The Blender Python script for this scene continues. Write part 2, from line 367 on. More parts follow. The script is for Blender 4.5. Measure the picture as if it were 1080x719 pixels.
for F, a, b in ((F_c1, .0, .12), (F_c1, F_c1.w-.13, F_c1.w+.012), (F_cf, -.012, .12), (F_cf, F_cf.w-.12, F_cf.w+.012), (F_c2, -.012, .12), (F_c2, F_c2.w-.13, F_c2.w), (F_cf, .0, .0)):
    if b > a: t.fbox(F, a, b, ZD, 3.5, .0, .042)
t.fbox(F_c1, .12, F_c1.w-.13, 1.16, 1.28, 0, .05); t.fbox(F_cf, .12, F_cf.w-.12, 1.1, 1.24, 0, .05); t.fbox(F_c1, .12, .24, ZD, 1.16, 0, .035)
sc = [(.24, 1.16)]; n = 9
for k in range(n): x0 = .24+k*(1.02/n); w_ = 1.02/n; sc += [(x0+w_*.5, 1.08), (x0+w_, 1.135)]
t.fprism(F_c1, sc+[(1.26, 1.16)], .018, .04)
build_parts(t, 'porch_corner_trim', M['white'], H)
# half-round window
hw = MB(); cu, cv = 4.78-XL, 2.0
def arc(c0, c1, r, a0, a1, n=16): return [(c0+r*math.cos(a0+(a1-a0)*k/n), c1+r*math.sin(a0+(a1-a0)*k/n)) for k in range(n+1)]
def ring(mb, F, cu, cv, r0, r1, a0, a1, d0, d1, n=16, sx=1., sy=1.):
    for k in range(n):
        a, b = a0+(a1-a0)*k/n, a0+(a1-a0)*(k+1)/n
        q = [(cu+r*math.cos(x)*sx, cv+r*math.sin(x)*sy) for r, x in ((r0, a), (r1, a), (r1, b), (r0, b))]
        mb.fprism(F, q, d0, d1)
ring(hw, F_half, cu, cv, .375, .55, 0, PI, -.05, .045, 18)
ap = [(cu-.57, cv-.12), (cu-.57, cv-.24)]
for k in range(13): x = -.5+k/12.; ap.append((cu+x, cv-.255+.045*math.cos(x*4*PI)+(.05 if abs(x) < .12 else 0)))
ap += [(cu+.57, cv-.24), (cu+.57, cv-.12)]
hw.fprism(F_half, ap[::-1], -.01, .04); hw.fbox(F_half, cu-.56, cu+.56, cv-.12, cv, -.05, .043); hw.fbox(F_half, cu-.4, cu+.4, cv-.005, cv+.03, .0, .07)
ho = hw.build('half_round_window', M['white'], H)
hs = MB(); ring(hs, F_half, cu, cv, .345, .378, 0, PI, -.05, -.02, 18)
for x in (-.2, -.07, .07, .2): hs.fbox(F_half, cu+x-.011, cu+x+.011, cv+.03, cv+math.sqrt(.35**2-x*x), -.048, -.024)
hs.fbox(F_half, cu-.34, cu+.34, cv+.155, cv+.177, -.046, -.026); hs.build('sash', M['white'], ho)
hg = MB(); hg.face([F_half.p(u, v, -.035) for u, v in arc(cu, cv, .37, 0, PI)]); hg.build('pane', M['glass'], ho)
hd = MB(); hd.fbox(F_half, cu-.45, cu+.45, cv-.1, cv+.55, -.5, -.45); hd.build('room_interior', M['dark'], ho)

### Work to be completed
Word for word, quote all of the data above.

### Answer to the problem
The Blender Python script for this scene continues. Write part 2, from line 367 on. More parts follow. The script is for Blender 4.5. Measure the picture as if it were 1080x719 pixels.
for F, a, b in ((F_c1, .0, .12), (F_c1, F_c1.w-.13, F_c1.w+.012), (F_cf, -.012, .12), (F_cf, F_cf.w-.12, F_cf.w+.012), (F_c2, -.012, .12), (F_c2, F_c2.w-.13, F_c2.w), (F_cf, .0, .0)):
    if b > a: t.fbox(F, a, b, ZD, 3.5, .0, .042)
t.fbox(F_c1, .12, F_c1.w-.13, 1.16, 1.28, 0, .05); t.fbox(F_cf, .12, F_cf.w-.12, 1.1, 1.24, 0, .05); t.fbox(F_c1, .12, .24, ZD, 1.16, 0, .035)
sc = [(.24, 1.16)]; n = 9
for k in range(n): x0 = .24+k*(1.02/n); w_ = 1.02/n; sc += [(x0+w_*.5, 1.08), (x0+w_, 1.135)]
t.fprism(F_c1, sc+[(1.26, 1.16)], .018, .04)
build_parts(t, 'porch_corner_trim', M['white'], H)
# half-round window
hw = MB(); cu, cv = 4.78-XL, 2.0
def arc(c0, c1, r, a0, a1, n=16): return [(c0+r*math.cos(a0+(a1-a0)*k/n), c1+r*math.sin(a0+(a1-a0)*k/n)) for k in range(n+1)]
def ring(mb, F, cu, cv, r0, r1, a0, a1, d0, d1, n=16, sx=1., sy=1.):
    for k in range(n):
        a, b = a0+(a1-a0)*k/n, a0+(a1-a0)*(k+1)/n
        q = [(cu+r*math.cos(x)*sx, cv+r*math.sin(x)*sy) for r, x in ((r0, a), (r1, a), (r1, b), (r0, b))]
        mb.fprism(F, q, d0, d1)
ring(hw, F_half, cu, cv, .375, .55, 0, PI, -.05, .045, 18)
ap = [(cu-.57, cv-.12), (cu-.57, cv-.24)]
for k in range(13): x = -.5+k/12.; ap.append((cu+x, cv-.255+.045*math.cos(x*4*PI)+(.05 if abs(x) < .12 else 0)))
ap += [(cu+.57, cv-.24), (cu+.57, cv-.12)]
hw.fprism(F_half, ap[::-1], -.01, .04); hw.fbox(F_half, cu-.56, cu+.56, cv-.12, cv, -.05, .043); hw.fbox(F_half, cu-.4, cu+.4, cv-.005, cv+.03, .0, .07)
ho = hw.build('half_round_window', M['white'], H)
hs = MB(); ring(hs, F_half, cu, cv, .345, .378, 0, PI, -.05, -.02, 18)
for x in (-.2, -.07, .07, .2): hs.fbox(F_half, cu+x-.011, cu+x+.011, cv+.03, cv+math.sqrt(.35**2-x*x), -.048, -.024)
hs.fbox(F_half, cu-.34, cu+.34, cv+.155, cv+.177, -.046, -.026); hs.build('sash', M['white'], ho)
hg = MB(); hg.face([F_half.p(u, v, -.035) for u, v in arc(cu, cv, .37, 0, PI)]); hg.build('pane', M['glass'], ho)
hd = MB(); hd.fbox(F_half, cu-.45, cu+.45, cv-.1, cv+.55, -.5, -.45); hd.build('room_interior', M['dark'], ho)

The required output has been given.